Yes. We find ourselves, I mean, ahead of the market so I don't call them -- I think the market hasn't changed. If you do look at things -- and Sander does not like when we highlight this. But if you look, we have significantly higher tough comparables in Q3 and Q4. Logistics picked up significantly last year already in Q3 and Q4. So I think if anything, from a percentage perspective, that's the only thing that you see that perhaps might have be comparable, but the rest doesn't change. We continue to be ahead of market, and we continue to roll out our digital marketplace there.

M
Marc Zwartsenburg
analyst

Can I squeeze in a last one as a follow-up on Konrad's question on the AI because I think...

A
Alexander van't Noordende
executive

Yes, because you're a friend...

J
Jorge Vazquez
executive

Yes, they are friends.
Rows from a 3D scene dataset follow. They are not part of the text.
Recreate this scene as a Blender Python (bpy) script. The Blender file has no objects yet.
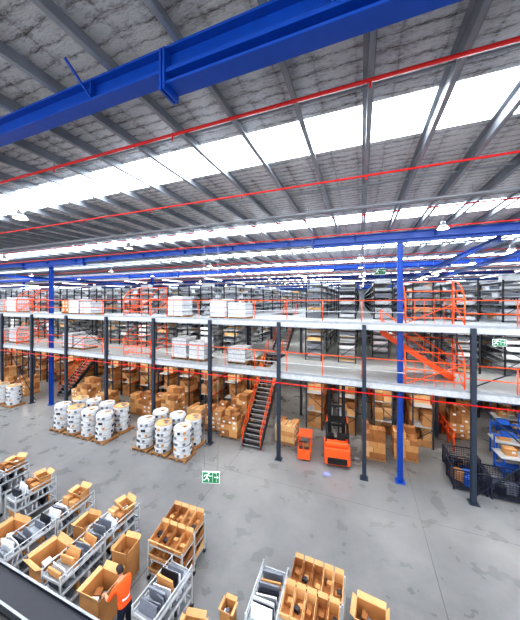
import bpy, math, random
from mathutils import Matrix, Vector, Euler
random.seed(7)
R=random.random
def U(a,b): return a+(b-a)*R()
sc=bpy.context.scene
try:
    sc.view_settings.view_transform='Standard'
    sc.view_settings.look='Medium High Contrast'
except Exception: pass

# ------------------------------------------------------------ materials
def lin(c):
    return tuple(((x/255)/12.92 if x/255<=0.04045 else ((x/255+0.055)/1.055)**2.4) for x in c)
def mat(name,rgb,rough=0.6,metal=0.0,var=0.12,scale=6.0,emit=0.0,bump=0.0,spec=0.5):
    m=bpy.data.materials.new(name); m.use_nodes=True
    nt=m.node_tree; b=nt.nodes['Principled BSDF']
    c=lin(rgb)
    b.inputs['Roughness'].default_value=rough; b.inputs['Metallic'].default_value=metal
    b.inputs['Specular IOR Level'].default_value=spec
    tc=nt.nodes.new('ShaderNodeTexCoord'); n=nt.nodes.new('ShaderNodeTexNoise')
    n.inputs['Scale'].default_value=scale; n.inputs['Detail'].default_value=3
    nt.links.new(tc.outputs['Object'],n.inputs['Vector'])
    r=nt.nodes.new('ShaderNodeValToRGB')  # foil highlights and dark crease shading painted into base colour by height
    r.color_ramp.elements[0].position=0.3; r.color_ramp.elements[1].position=0.7
    r.color_ramp.elements[0].color=(*[max(0,x*(1-var)) for x in c],1)
    r.color_ramp.elements[1].color=(*[min(1,x*(1+var)) for x in c],1)
    nt.links.new(n.outputs['Fac'],r.inputs['Fac']); nt.links.new(r.outputs['Color'],b.inputs['Base Color'])
    if emit>0:
        b.inputs['Emission Color'].default_value=(*c,1); b.inputs['Emission Strength'].default_value=emit
    if bump>0:
        bp=nt.nodes.new('ShaderNodeBump'); bp.inputs['Strength'].default_value=bump
        nt.links.new(n.outputs['Fac'],bp.inputs['Height']); nt.links.new(bp.outputs['Normal'],b.inputs['Normal'])
    return m
BLUE=mat('blue_steel',(6,68,160),0.4,var=.08)
ORANGE=mat('orange_paint',(238,88,28),0.5,var=.06)
RED=mat('red_pipe',(208,24,24),0.4,var=.06)
SLATE=mat('slate_steel',(32,44,60),0.5)
DARK=mat('dark_steel',(24,27,32),0.5)
BLACK=mat('black_rubber',(14,14,16),0.6)
GALV=mat('galvanised_steel',(150,155,162),0.4,metal=0.3,var=.12,scale=3)
PURL=mat('purlin_steel',(138,144,152),0.35,metal=0.35,var=.15,scale=3)
LGREY=mat('light_grey_paint',(182,186,190),0.5)
WHITE=mat('white_wrap',(204,207,211),0.35,var=.16,scale=9,bump=.3)
SATCH=mat('white_satchel',(226,229,234),0.4,var=.1,scale=12)
SATG=mat('grey_satchel',(104,109,120),0.45)
SATD=mat('dark_satchel',(26,29,40),0.45)
CARD=mat('cardboard',(190,138,86),0.75,var=.12,scale=3)
CARD2=mat('cardboard_light',(206,162,112),0.75,var=.1,scale=3)
CARD3=mat('cardboard_dark',(150,98,54),0.8,var=.14,scale=3)
TAPE=mat('packing_tape',(172,132,92),0.25)
WOOD=mat('pallet_wood',(154,112,72),0.8,var=.25,scale=10)
DECKU=mat('deck_panel',(158,161,163),0.6,var=.06)
GREEN=mat('sign_green',(0,118,72),0.4,var=.02,emit=.1)
SWHITE=mat('sign_white',(245,248,246),0.4,var=.01,emit=.15)
LAMP=mat('lamp_glow',(255,232,180),0.4,emit=9)
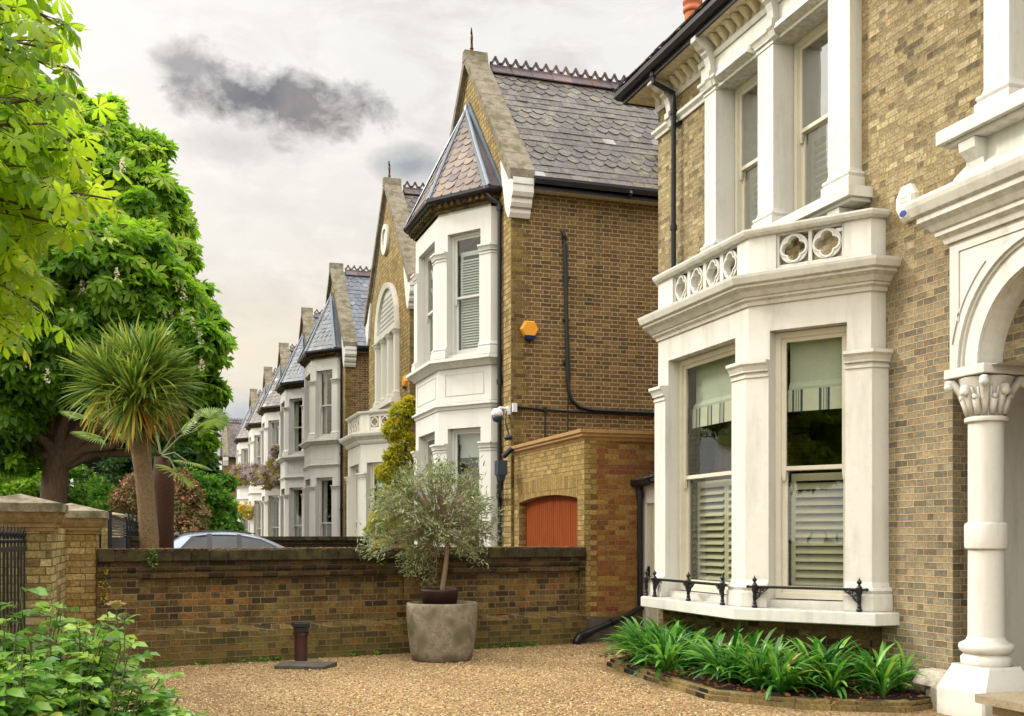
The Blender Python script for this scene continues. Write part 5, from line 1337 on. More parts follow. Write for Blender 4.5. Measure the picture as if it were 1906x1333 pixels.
m = MB(); m.tube([(PX-.0, PY, .66), (PX+.01, PY, .95), (PX+.05, PY+.01, 1.2), top, (PX+.08, PY, 1.75), (PX+.06, PY, 2.1)], [.042, .033, .031, .03, .02, .012], 10)
m.build('trunk', 'bark_olive', ol, smooth=True)
tw = MB(); tips = []
def grow(p, d, L, r, lvl):
    q = p+d*L*.5+Vector((random.uniform(-.03, .03), random.uniform(-.03, .03), random.uniform(-.02, .03))); e = q+(d+Vector((random.uniform(-.3, .3), random.uniform(-.3, .3), random.uniform(-.15, .2)))).normalized()*L*.5
    tw.tube([p, q, e], [r, r*.8, r*.6], 5, caps=False)
    tips.append((q, lvl)); tips.append((e, lvl))
    if lvl < 3:
        for _ in range(3 if lvl < 2 else 3):
            nd = (d+Vector((random.uniform(-1, 1), random.uniform(-1, 1), random.uniform(-.55, .75)))*.85).normalized()
            grow(e if random.random() < .7 else q, nd, L*.68, r*.58, lvl+1)
for k in range(13):
    an = k*2.4; st = top.lerp(Vector((PX+.07, PY, 2.0)), (k/13)); el = random.uniform(-.35, .8) if k < 7 else random.uniform(.1, 1.3)
    grow(st, Vector((math.cos(an), math.sin(an), el)).normalized(), random.uniform(.28, .36), .013, 0)
tips = [(p, l) for p, l in tips]
tw.build('branches', 'bark_olive', ol, smooth=True)
TO, TFO = simple_leaf(.22)
cp = []
for p, l in tips:
    if l >= 1: cp.append(p)
cp = np.array(cp)
# keep crown inside the clipped outline and let it lean left like the photo
ctr = np.array([PX-.02, PY, 2.02])
extra = []
for (px0, py0, rr, n) in ((800, 940, .5, 170), (740, 960, .34, 120), (860, 930, .33, 90), (720, 930, .22, 60), (830, 880, .2, 55), (700, 1010, .2, 60), (770, 1040, .2, 60), (870, 990, .28, 70), (790, 1000, .34, 110), (895, 935, .12, 24), (760, 895, .22, 60)):
    c = at(px0, py0, 14.0+RNG.random()*.3); P, D = ball(n, c, rr, .5); extra.append(P)
cp = np.concatenate([cp[RNG.random(len(cp)) < .5], np.concatenate(extra)])
NL = 7; P = np.repeat(cp, NL, 0)+RNG.normal(size=(len(cp)*NL, 3))*.045
tdir = nrm(cp-ctr+RNG.normal(size=cp.shape)*.3); d = nrm(np.repeat(tdir, NL, 0)+RNG.normal(size=P.shape)*.75+[0, 0, .12]); n_ = len(P)
V, F, r = scatter(TO, TFO, P, basis(d, nrm(RNG.normal(size=P.shape)+[0, 0, .6])), .072*(.6+.7*RNG.random(n_)), np.clip(np.repeat(RNG.random(len(cp)), NL)*.5+RNG.random(n_)*.5, 0, 1))
fastmesh('leaves', V, F, r, 'leaf_olive', ol)
# twigs carrying the outer sprays
tw = MB()
for p in cp[::4]:
    q = Vector(p); tw.tube([q, q.lerp(Vector(ctr)+Vector((0, 0, -.25)), .45)+Vector((0, 0, -.03)), q.lerp(Vector(ctr)+Vector((0, 0, -.3)), .8)], [.003, .005, .008], 4, caps=False)
tw.build('twigs', 'bark_olive', ol)

# ================================================================== FLOWER BED
KP = [(7.0, 8.36), (6.47, 8.2), (5.78, 8.58), (5.18, 9.41), (5.24, 10.9), (5.36, 12.3), (6.4, 13.0)]
be = thing('bed_edging', 'low brick edging curving round the strappy plants below the bay window', 'edging', (5.4, 10.4, 0))
m = MB(); m.mould(KP, [(-.085, -.02), (0.0, -.02), (0, .095), (-.085, .10)]); o_ = m.build('brick_edging', 'brick_edging', be, bevel=.012)
m = MB(); m.mould(KP, [(-.02, -.02), (0.04, -.02), (.035, .05), (-.02, .055)]); m.build('edging_foot', 'brick_edging', be)
m = MB(); inner = offset_path(KP, -.07); pl = inner+[(7.15, 13.3), (7.15, 8.4)]
m.face([(x, y, .085) for x, y in pl]); o_ = m.build('soil', 'soil'); o_['kind'] = 'structure'
lit = RNG.random((1500, 2)); 
pp = np.stack([5.3+lit[:, 0]*1.7, 8.4+lit[:, 1]*4.3, np.full(1500, .1)], 1)
pp = pp[(pp[:, 0] > 5.28+np.maximum(0, 9.3-pp[:, 1])*.75)]
V, F, r = scatter(*simple_leaf(.5), pp, basis(nrm(RNG.normal(size=pp.shape)*[1, 1, .3]), nrm(RNG.normal(size=pp.shape)*.5+[0, 0, 1])), .03+.05*RNG.random(len(pp)), RNG.random(len(pp)))
tag(fastmesh('leaf_litter', V, F, r, 'leaf_dead'), 'brown dead leaf litter on the soil among the strappy plants', 'leaf litter', None, 'stuff')
TS, TFS = strap(7, .075, 1.5, .16)
for i_ in range(8):   # blunt tips
    w_ = [.6, .8, .95, 1.05, 1.1, 1.05, .9, .25][i_]*.062/2; q_ = TS[i_*3+1]
    TS[i_*3] = (q_[0], w_, q_[2]+w_*.35); TS[i_*3+2] = (q_[0], -w_, q_[2]+w_*.35)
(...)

All right, Marc, go on then.

A
Alexander van't Noordende
executive

Go ahead.

M
Marc Zwartsenburg
analyst

Yes, so you addressed the AI side for Randstad, the benefits. They're obviously clear. But what about the supply side? How do you see that the repetitive jobs, particularly maybe in the accounting, consulting area that are, yes, maybe disappearing because of AI. And of course, there will be new jobs created, but it always takes a few years to get there. How do you see that part of AI impact?

A
Alexander van't Noordende
executive

Marc, I was talking to a client the other day in the U.S., and he told me 15 years ago, there were one million people in the U.S. in toll booth. They're not there anymore because we all have these digital vignettes today. Yet, the unemployment is at historically low levels. It has ticked up a little bit everywhere, but it's still low. So I guess what I'm saying is we are AI optimists. The world needs a productivity boost, which is good. Also, if you look at some of the research primarily by the World Economic Forum, I mean they say AI will drive the creation of 170 million new jobs, anticipating a net growth of 78 million new jobs.
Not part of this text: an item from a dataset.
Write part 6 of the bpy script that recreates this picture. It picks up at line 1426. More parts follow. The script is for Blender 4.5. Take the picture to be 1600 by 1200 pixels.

So I think the history tells us and the issue there, Marc, is always it's easier to say, okay, that task or that job might disappear. It's a little bit more difficult to say what the new jobs are that will arise. But rest assured, we will be there where the new jobs will arise to help our clients find the talent they need. That's our job.
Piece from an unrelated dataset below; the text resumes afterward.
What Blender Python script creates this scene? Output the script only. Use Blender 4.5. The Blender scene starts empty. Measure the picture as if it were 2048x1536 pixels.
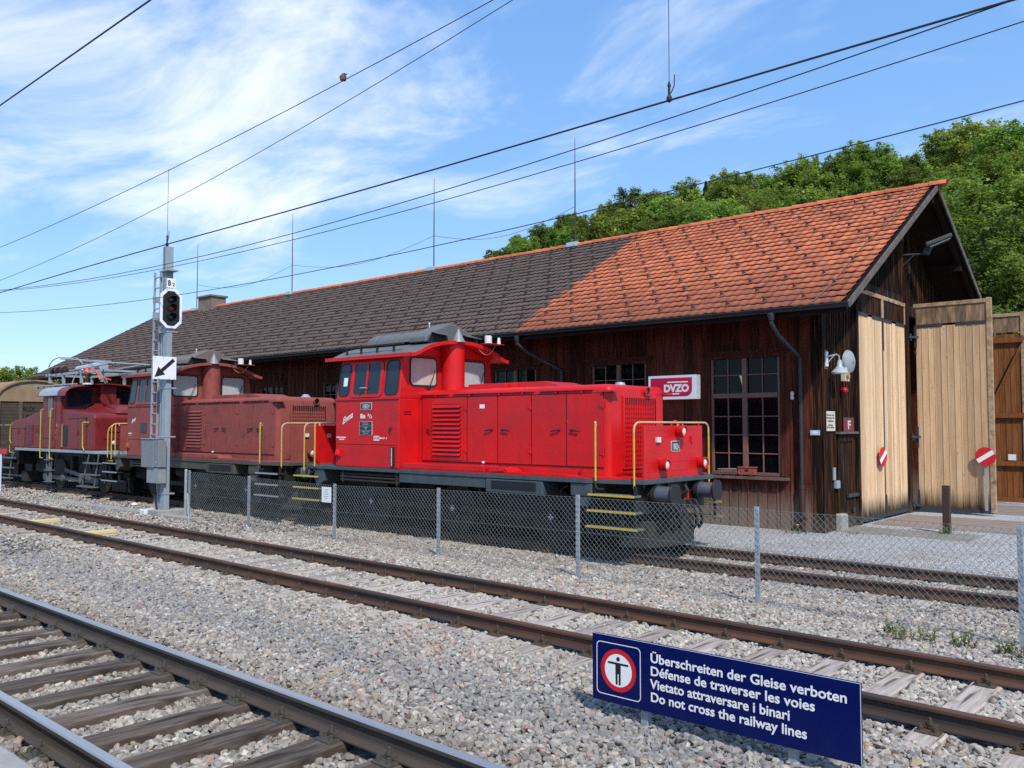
import bpy, bmesh, math, random
import numpy as np
from mathutils import Vector, Matrix
rnd = random.Random(7); nr = np.random.default_rng(11)
S = bpy.context.scene
C = S.collection
R = math.radians
# ------------------------------------------------------------ camera
cd = bpy.data.cameras.new('camera'); cam = bpy.data.objects.new('camera', cd); C.objects.link(cam)
cd.sensor_width = 36; cd.lens = 1720/2048*36; cd.clip_start = .05; cd.clip_end = 6000
cam.location = (0, 0, 2.07); cam.rotation_euler = (R(92.73), 0, R(40.955))
S.camera = cam
# ------------------------------------------------------------ light, sky, exposure
SUN = Vector((.57, -.38, .75)).normalized()
W = bpy.data.worlds.new('World'); S.world = W; W.use_nodes = True
def world():
    nt = W.node_tree; N = nt.nodes; L = nt.links; N.clear()
    out = N.new('ShaderNodeOutputWorld'); bg = N.new('ShaderNodeBackground')
    sky = N.new('ShaderNodeTexSky'); sky.sky_type = 'NISHITA'; sky.sun_disc = False
    sky.sun_elevation = math.asin(SUN.z); sky.sun_rotation = math.atan2(SUN.x, SUN.y)
    sky.altitude = 600; sky.air_density = 1.0; sky.dust_density = .25; sky.ozone_density = 1.3
    tc = N.new('ShaderNodeTexCoord'); sep = N.new('ShaderNodeSeparateXYZ'); L.new(tc.outputs['Generated'], sep.inputs[0])
    def math_(op, a, b=None, c=None):
        m = N.new('ShaderNodeMath'); m.operation = op
        for i, x in enumerate((a, b, c)):
            if x is None: continue
            if isinstance(x, (int, float)): m.inputs[i].default_value = x
            else: L.new(x, m.inputs[i])
        return m.outputs[0]
    # cirrus sheet at one height: direction / (z + a little), so the clouds flatten to the horizon
    dz = math_('ADD', math_('MAXIMUM', sep.outputs[2], 0), .16)
    cx = math_('DIVIDE', sep.outputs[0], dz); cy = math_('DIVIDE', sep.outputs[1], dz)
    cmb = N.new('ShaderNodeCombineXYZ'); L.new(cx, cmb.inputs[0]); L.new(cy, cmb.inputs[1])
    mp = N.new('ShaderNodeMapping'); L.new(cmb.outputs[0], mp.inputs[0])
    mp.inputs['Rotation'].default_value = (0, 0, R(-20)); mp.inputs['Scale'].default_value = (.85, 1.35, 1)
    n1 = N.new('ShaderNodeTexNoise'); n1.inputs['Scale'].default_value = 1.55; n1.inputs['Detail'].default_value = 11
    n1.inputs['Roughness'].default_value = .61; n1.inputs['Distortion'].default_value = .42
    L.new(mp.outputs[0], n1.inputs['Vector'])
    # more cloud in one part of the sky (towards -X), thin wisps elsewhere
    hl = math_('SQRT', math_('ADD', math_('MULTIPLY', sep.outputs[0], sep.outputs[0]), math_('ADD', math_('MULTIPLY', sep.outputs[1], sep.outputs[1]), .0001)))
    side = math_('DIVIDE', math_('ADD', math_('MULTIPLY', sep.outputs[0], -.9549), math_('MULTIPLY', sep.outputs[1], .297)), hl)
    mr = N.new('ShaderNodeMapRange'); mr.interpolation_type = 'SMOOTHSTEP'
    L.new(side, mr.inputs[0]); mr.inputs[1].default_value = .86; mr.inputs[2].default_value = .995
    mr.inputs[3].default_value = -.030; mr.inputs[4].default_value = .105
    up = N.new('ShaderNodeMapRange'); L.new(sep.outputs[2], up.inputs[0]); up.inputs[1].default_value = .10; up.inputs[2].default_value = .26
    up.inputs[3].default_value = -.20; up.inputs[4].default_value = 0.0
    f = math_('ADD', math_('ADD', n1.outputs['Fac'], mr.outputs[0]), up.outputs[0])
    cr = N.new('ShaderNodeMapRange'); cr.interpolation_type = 'SMOOTHSTEP'; L.new(f, cr.inputs[0])
    cr.inputs[1].default_value = .44; cr.inputs[2].default_value = .76; cr.inputs[3].default_value = 0; cr.inputs[4].default_value = .82
    mix = N.new('ShaderNodeMixRGB'); L.new(cr.outputs[0], mix.inputs[0])
    hsv = N.new('ShaderNodeHueSaturation'); hsv.inputs['Saturation'].default_value = 1.02; hsv.inputs['Value'].default_value = 1.5
    L.new(sky.outputs[0], hsv.inputs['Color'])
    rp = N.new('ShaderNodeValToRGB'); L.new(sep.outputs[2], rp.inputs[0]); e = rp.color_ramp.elements
    e[0].position = 0; e[0].color = (2.5/7,4.25/7,6.5/7,1); e[1].position = .5; e[1].color = (1.15/7,2.75/7,6.1/7,1); k = e.new(.2); k.color = (1.7/7,3.55/7,6.4/7,1)
    sc = N.new('ShaderNodeVectorMath'); sc.operation = 'SCALE'; L.new(rp.outputs[0], sc.inputs[0]); sc.inputs['Scale'].default_value = 7.0
    mb = N.new('ShaderNodeMixRGB'); mb.inputs[0].default_value = .72; L.new(hsv.outputs[0], mb.inputs[1]); L.new(sc.outputs[0], mb.inputs[2]); L.new(mb.outputs[0], mix.inputs[1])
    mix.inputs[2].default_value = (7.4, 7.7, 8.1, 1)
    L.new(mix.outputs[0], bg.inputs[0]); bg.inputs[1].default_value = .122
    L.new(bg.outputs[0], out.inputs[0])
world()
sl = bpy.data.lights.new('sun', 'SUN'); so = bpy.data.objects.new('sun', sl); C.objects.link(so)
sl.energy = 3.45; sl.angle = R(2.2); sl.color = (1, .955, .89)
so.rotation_euler = SUN.to_track_quat('Z', 'Y').to_euler(); so.location = (20, -10, 40)
S.view_settings.view_transform = 'Standard'; S.view_settings.look = 'None'; S.view_settings.exposure = .35; S.view_settings.gamma = 1
S.render.engine = 'CYCLES'; S.cycles.max_bounces = 6; S.cycles.transparent_max_bounces = 12
S.cycles.use_denoising = False; S.cycles.sample_clamp_indirect = 4; S.cycles.diffuse_bounces = 3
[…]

And then one more point maybe on the shorter term, I think the lack of hiring or the low hiring levels these days is more driven by the overall uncertainty in the market than by AI itself. We have the big tech companies, they have fewer jobs left and right, but it's a percentage or 2 or 3. It's not meaningful. And for the rest, everything you read is, yes, AI is great and it's here to stay and it's relevant. But scaling AI, that's yet another thing that will take a bit more time. So in summary, we're optimists, and we will skate as we always say, where the puck is going to be.

Any other questions?

Operator

It appears we have no more questions. So I will hand back over the word to Mr. Van't Noordende for any closing remarks.

A
Alexander van't Noordende
executive

Yes. Thank you very much, Alba, for your facilitations. And thanks to all on the call for your questions. Thanks to the team here for doing a good job again this quarter. And a final thank you, of course, to our more than 600,000 talent and Randstad team members for their hard work as truly the best team in the industry.

J
Jorge Vazquez
executive

Thank you.

Operator

This concludes the call. Thank you, and have a good day.